Before you color me a troll, allow me to state that I am a
life-long political conservative who believes strongly in truth (even if uncomfortable),
justice, equality of opportunity, freedom of thought and speech and association,
and has, to my memory, never voted a straight ticket. I have no respect for Mr.
Trump and consider him unfit for his office. I did NOT vote for him in 2016 and will not vote for him in 2020.
The echo chamber of communications only with like-minded
people handicaps your understanding. Association with people who disagree with
you helps you to understand, clarify, and deepen your own beliefs. Without
challenge or opposite insight beliefs become superficial and without depth of
conviction.
How to deal with those who are avid supporters of the
opposition and their positions and behaviors we strongly dislike and disagree
with? I start with a quote attributed by Evelyn Beatrice Hall to Voltaire: "I
wholly disagree with what you say and will contend to the death for your right
to say it."
Did you ask them why they support who and what they do? When
they told you did you listen? Truly listen to see if you could understand deep-seated
motivations? Or was that simply too much work for you? Or did you listen to find
weak points where you could destroy their argument? What happened when you
voiced your beliefs and your disagreements with theirs? When you told them you supported
and would vote for the opposition? Did they allow you to tell them why? Or did
they banish you? Did they demonstrate their disagreement by becoming violent? Did
they call you a moron or an idiot? If so, perhaps you are justified and correct
in ending the relationship. If not, I then would ask you, the party ending the
relationship, why does it upset you so that others disagree? Do you feel responsible
for their thoughts and actions? Or do you wish to exert control and see your
political aspirations succeed? Do you understand that by ending the
relationship you forfeit any opportunity to influence them for good through long-suffering
and example? Or do you fear that your opinion is the wrong one?
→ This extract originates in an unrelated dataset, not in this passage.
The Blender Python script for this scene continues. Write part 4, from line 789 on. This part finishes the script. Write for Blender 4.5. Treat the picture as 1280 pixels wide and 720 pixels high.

I, personally, feel strongly that our country and our freedoms
that I hold dear are in jeopardy. As such, I will speak out for my beliefs and
I will demand my right to do so. I will speak out against both anarchy and
fascism. Remember that denying another the rights you ask for yourself is anathema
to freedom and that the suppression of opposition and criticism is the very definition
of fascism.
Perhaps If we could find it in our hearts to admit that our connections
should not depend on controlling the other person or their beliefs, we could salvage
or heal those relationships. If we could heal those relationships, perhaps we
could exert, through long-suffering, patience, and love, some righteous influence. If we could exert some influence
and heal personal relationships, perhaps we could heal our nation.
If I may quote a FB Project Lincoln member, Dave D’Auria
from his post of August 19, 2020: “Being human is a given. But keeping our
humanity is a choice… Humanity (Websters): compassionate,
sympathetic, or generous behavior or disposition: the quality or state of being
humane...”
In my opinion, ending relationships over a disagreement in
politics is the counter to being humane. You are welcome to your opinion.